Pero quiero adentrarme en un terreno resbaloso, la democracia. Está bien conversar y discutir con honestidad sobre este aspecto de la realidad cubana. Para empezar estoy seguro que si los guerrilleros de Sierra Maestra entraran hoy en La Habana el desenlace en el ámbito de lo democrático hubiera sido otro. Pero lo cierto es que 1959 responde a una época de división del mundo en dos bloques, a una contingencia histórica. O con uno o con otro. Fidel, inicialmente centro su posición en la cubanía, en Martí, en un nuevo nacionalismo. Pero nada más tomar la primera medida consecuente, la reforma agraria, encontró la respuesta del presidente Eisenhower, más militar que político, que ordenó a la CIA: “Maten a Castro”. Desde entonces han sido centenares los intentos de acabar con su vida. Es entonces cuando la revolución cubana, amenazada por una invasión que fracasó en Cochinos pero que prometía volver con más fuerza, buscó una alianza con el otro polo, con el bloque soviético.

De tal manera, no es posible hablar de la política interna de la revolución cubana omitiendo el contexto de una permanente agresión en forma de embargo y de amenaza militar. ¿Por qué hay este vínculo entre lo uno y lo otro? Muy sencillo: Estados Unidos, sus gobiernos, busca en la utilización de la democracia, en su manipulación, el espacio que necesita para financiar partidos cubanos de obediencia a Estados Unidos, así como lograr la hegemonía en los medios de comunicación escritos y de radio y televisión. A Estados Unidos, como a la derecha europea, les importa muy poco la democracia en Cuba. ¿Quién sino ellos mantienen negocios y vínculos geopolíticos con dictaduras como Araba Saudí, los emiratos y teocracias árabes? ¿Quién sino Estados Unidos viene alentando golpes de estado “parlamentarios” en Haití, Honduras, en Paraguay, en Brasil, en Ecuador…?  No nacimos ayer ni nos chupamos el dedo.

Creo que Cuba debe avanzar más en el ámbito de la diversidad, permitiendo en algún momento que tenga su expresión partidaria, sindical, y en organizaciones civiles.
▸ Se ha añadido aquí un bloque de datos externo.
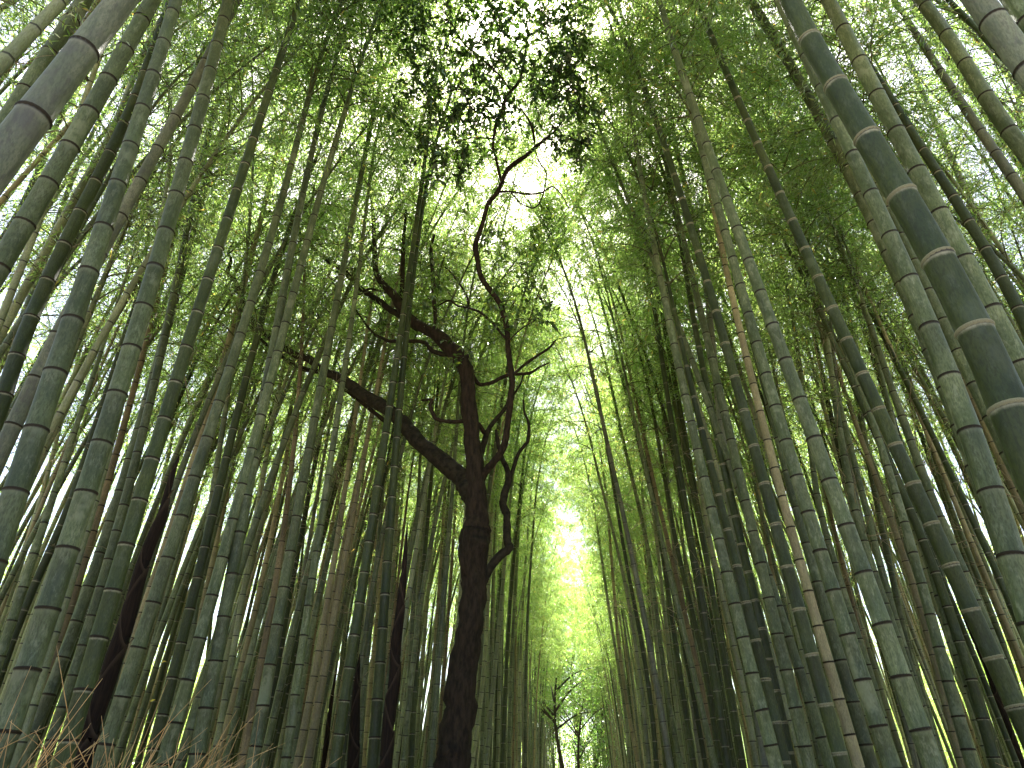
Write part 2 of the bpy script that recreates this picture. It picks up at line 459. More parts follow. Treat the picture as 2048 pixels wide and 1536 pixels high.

Pero comprendo que debe hacerlo con prudencia, protegiéndose mediante leyes que prohíban el financiamiento externo de partidos políticos, por ejemplo. También debe avanzar en el terreno de los medios de comunicación, abriéndolos a la pluralidad pero garantizando que sean realmente nacionales y no pantallas del imperio. En todo caso corresponde a la ciudadanía cubana cómo quiere vivir y cómo quiere organizarse.

Tras su fallecimiento partidos y medios españoles se han lanzado a una competencia singular: se trata de ver quién es más duro contra Fidel y cuanto representa. Uno de los grandes argumentos viene siendo el número de personas muertas por la revolución desde 1959 hasta hoy: unos hablan de 5.600 y los más atrevidos de hasta 7.000. Cifras que habría que comprobar, pero que si aceptamos como buenas podemos compararlas con otras: el diario El País, daba hace unos años la cifra de 50.000 fusilados por el franquismo tras acabar la guerra civil. El número de víctimas durante la guerra de tres años (1936-1939), provocada por un levantamiento militar contra la legalidad republicana, todavía se discute. La cifra más baja es de 500.000, pero hay informes que defienden el número de un millón de muertos. Pues bien, los mismos voceros de la derecha española que nunca han condenado el franquismo, se desgañitan hablando del número de víctimas cobrado por la revolución cubana. Sin palabras.

Lo cierto es que estos voceros no son nada. Son pigmeos políticos frente a un hombre de estatura gigante que ya es parte de la historia por méritos propios. La muerte miente una vez más. Fidel está vivo y lo estará mientras haya combatientes y banderas libertarias.